EXERCISE GOAL = Take the lines from the top down to and including the one with "C = S.collection" and repeat them exactly. Omit images.

──────── GIVEN MATERIAL

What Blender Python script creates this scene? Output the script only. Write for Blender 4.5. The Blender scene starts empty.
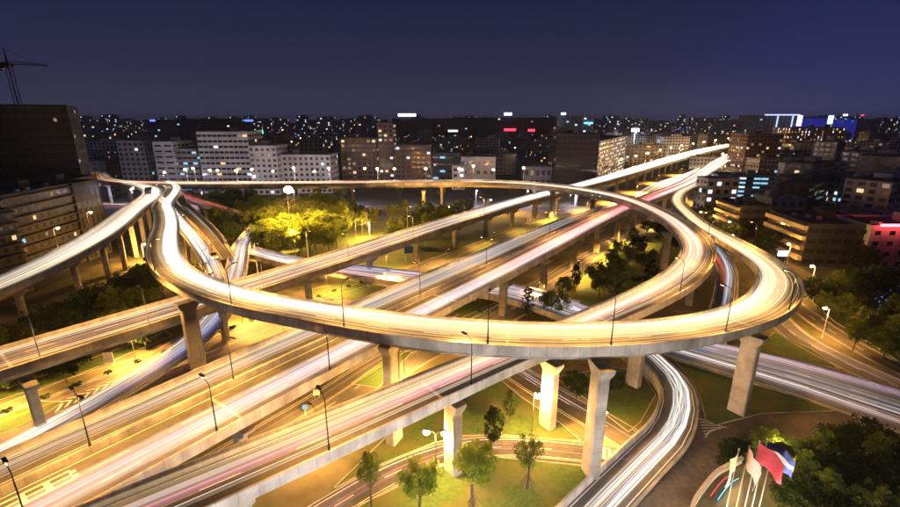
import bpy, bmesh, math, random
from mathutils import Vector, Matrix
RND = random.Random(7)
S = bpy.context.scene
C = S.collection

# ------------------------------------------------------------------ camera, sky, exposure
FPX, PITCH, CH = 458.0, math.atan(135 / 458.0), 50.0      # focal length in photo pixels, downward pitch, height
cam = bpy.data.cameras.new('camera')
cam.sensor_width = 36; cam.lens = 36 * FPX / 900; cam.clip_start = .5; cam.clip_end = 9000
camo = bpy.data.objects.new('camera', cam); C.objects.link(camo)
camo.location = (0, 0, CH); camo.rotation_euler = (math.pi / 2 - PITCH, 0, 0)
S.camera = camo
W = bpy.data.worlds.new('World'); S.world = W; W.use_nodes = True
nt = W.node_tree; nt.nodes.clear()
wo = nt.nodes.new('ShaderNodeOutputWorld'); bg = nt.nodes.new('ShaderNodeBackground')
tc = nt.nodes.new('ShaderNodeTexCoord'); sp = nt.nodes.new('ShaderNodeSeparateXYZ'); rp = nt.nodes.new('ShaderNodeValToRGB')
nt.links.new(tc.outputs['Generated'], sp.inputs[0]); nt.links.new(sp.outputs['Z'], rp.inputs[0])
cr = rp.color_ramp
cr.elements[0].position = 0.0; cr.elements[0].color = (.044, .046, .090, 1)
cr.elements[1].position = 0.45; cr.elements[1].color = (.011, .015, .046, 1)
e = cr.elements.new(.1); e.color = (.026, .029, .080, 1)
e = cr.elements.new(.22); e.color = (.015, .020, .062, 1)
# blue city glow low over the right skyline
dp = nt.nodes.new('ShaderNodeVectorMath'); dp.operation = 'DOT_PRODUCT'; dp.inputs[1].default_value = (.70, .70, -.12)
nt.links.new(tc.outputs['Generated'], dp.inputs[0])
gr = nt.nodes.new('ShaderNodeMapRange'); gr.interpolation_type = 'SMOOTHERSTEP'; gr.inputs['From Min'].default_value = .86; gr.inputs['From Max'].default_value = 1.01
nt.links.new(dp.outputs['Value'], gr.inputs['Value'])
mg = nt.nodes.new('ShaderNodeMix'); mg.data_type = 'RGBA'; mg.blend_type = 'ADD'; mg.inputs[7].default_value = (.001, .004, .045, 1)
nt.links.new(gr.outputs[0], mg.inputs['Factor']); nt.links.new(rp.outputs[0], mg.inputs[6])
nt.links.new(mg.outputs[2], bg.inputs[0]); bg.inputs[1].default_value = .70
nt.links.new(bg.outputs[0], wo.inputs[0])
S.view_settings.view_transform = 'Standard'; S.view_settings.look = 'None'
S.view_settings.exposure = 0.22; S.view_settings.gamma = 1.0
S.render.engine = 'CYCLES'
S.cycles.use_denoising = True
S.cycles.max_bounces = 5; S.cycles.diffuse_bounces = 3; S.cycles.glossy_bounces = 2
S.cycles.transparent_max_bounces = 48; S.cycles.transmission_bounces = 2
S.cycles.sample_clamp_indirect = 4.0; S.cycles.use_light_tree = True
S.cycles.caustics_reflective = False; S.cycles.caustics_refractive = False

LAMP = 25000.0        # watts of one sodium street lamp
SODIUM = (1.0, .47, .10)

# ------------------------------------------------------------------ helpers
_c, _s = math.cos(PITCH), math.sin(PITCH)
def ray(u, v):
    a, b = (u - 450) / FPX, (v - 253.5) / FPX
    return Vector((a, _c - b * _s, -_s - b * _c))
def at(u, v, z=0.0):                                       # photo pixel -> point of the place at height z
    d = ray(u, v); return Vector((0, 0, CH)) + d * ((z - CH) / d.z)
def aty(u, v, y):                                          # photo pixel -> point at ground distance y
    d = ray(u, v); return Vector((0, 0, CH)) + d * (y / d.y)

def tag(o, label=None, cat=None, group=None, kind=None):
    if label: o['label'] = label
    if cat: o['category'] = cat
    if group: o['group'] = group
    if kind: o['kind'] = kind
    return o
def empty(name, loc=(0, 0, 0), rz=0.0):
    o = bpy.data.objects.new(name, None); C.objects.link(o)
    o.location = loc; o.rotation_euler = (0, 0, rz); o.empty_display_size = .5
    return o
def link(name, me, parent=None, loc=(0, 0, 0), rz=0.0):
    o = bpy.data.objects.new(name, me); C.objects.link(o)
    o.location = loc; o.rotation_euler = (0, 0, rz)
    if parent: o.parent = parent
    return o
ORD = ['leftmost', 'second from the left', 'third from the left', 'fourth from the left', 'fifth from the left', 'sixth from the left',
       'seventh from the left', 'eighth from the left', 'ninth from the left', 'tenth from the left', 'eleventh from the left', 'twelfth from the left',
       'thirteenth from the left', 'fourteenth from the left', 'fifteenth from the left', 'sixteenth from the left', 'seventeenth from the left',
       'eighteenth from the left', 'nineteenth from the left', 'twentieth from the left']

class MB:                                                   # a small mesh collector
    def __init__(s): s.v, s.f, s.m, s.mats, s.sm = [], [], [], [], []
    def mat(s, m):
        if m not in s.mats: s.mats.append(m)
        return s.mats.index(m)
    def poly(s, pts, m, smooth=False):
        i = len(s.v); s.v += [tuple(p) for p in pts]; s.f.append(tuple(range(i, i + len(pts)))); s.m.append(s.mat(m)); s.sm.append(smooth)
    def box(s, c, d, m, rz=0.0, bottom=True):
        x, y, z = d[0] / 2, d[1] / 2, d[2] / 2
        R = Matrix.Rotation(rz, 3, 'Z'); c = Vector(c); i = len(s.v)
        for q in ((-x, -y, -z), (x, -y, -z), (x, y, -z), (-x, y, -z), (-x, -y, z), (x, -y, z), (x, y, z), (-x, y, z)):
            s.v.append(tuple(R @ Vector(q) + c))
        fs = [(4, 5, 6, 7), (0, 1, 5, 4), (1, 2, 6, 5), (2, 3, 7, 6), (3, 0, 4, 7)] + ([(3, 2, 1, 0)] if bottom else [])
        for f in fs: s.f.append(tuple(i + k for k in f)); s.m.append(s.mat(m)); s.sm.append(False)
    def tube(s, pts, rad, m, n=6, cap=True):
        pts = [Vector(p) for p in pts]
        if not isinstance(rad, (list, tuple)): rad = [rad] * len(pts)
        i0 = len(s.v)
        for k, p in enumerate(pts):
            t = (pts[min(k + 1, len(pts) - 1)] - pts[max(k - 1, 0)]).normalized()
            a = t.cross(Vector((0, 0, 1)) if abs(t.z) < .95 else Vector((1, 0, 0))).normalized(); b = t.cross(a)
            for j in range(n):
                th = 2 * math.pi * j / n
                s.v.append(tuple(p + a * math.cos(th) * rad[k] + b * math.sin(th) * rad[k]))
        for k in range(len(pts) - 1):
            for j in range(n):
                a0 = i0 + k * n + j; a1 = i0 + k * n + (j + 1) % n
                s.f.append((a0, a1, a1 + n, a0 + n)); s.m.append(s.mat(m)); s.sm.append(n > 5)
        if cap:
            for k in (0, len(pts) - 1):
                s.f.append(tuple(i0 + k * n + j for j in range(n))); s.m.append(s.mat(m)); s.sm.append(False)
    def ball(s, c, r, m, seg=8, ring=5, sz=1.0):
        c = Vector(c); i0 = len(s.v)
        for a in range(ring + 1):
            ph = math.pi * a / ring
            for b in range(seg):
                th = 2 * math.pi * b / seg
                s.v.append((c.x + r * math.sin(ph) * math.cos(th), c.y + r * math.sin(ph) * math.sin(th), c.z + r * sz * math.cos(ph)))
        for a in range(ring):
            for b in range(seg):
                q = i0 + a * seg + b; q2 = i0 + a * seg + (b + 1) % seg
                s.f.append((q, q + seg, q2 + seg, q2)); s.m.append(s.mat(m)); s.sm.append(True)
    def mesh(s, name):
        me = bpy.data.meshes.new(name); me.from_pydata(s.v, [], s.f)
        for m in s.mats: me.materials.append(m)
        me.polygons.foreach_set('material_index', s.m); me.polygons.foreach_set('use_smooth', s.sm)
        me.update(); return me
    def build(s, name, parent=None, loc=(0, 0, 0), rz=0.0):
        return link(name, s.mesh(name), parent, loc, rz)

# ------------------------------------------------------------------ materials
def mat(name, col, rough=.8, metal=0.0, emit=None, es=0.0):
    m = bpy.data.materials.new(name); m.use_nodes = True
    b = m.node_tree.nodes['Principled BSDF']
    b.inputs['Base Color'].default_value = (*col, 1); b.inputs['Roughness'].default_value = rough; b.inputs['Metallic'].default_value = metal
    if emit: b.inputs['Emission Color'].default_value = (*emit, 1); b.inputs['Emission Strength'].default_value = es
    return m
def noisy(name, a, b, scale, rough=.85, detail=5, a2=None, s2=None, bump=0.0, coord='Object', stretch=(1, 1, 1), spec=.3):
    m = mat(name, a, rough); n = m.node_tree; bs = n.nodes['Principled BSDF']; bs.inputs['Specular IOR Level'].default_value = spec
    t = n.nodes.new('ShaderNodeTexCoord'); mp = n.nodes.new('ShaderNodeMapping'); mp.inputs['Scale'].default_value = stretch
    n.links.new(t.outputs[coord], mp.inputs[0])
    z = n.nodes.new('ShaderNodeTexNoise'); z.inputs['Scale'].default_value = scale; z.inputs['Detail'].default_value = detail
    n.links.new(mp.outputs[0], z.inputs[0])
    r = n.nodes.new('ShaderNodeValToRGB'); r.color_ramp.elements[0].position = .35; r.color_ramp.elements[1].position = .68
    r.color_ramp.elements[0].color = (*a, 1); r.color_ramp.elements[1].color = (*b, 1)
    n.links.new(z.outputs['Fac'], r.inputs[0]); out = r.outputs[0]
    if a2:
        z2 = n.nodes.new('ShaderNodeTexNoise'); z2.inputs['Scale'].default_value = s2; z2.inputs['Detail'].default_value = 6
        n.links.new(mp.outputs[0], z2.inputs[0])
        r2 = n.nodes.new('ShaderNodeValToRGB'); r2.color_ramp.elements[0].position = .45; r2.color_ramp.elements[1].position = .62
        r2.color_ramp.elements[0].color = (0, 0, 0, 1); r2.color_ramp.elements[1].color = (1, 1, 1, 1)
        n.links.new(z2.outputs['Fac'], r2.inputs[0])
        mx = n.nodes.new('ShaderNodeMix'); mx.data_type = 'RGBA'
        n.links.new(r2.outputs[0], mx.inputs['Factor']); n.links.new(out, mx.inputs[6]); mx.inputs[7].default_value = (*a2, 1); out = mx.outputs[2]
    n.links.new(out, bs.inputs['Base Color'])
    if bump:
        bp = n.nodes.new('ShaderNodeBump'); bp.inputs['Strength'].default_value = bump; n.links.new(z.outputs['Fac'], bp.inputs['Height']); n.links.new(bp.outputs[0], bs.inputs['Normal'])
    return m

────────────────

ANSWER TO THE PROBLEM =
What Blender Python script creates this scene? Output the script only. Write for Blender 4.5. The Blender scene starts empty.
import bpy, bmesh, math, random
from mathutils import Vector, Matrix
RND = random.Random(7)
S = bpy.context.scene
C = S.collection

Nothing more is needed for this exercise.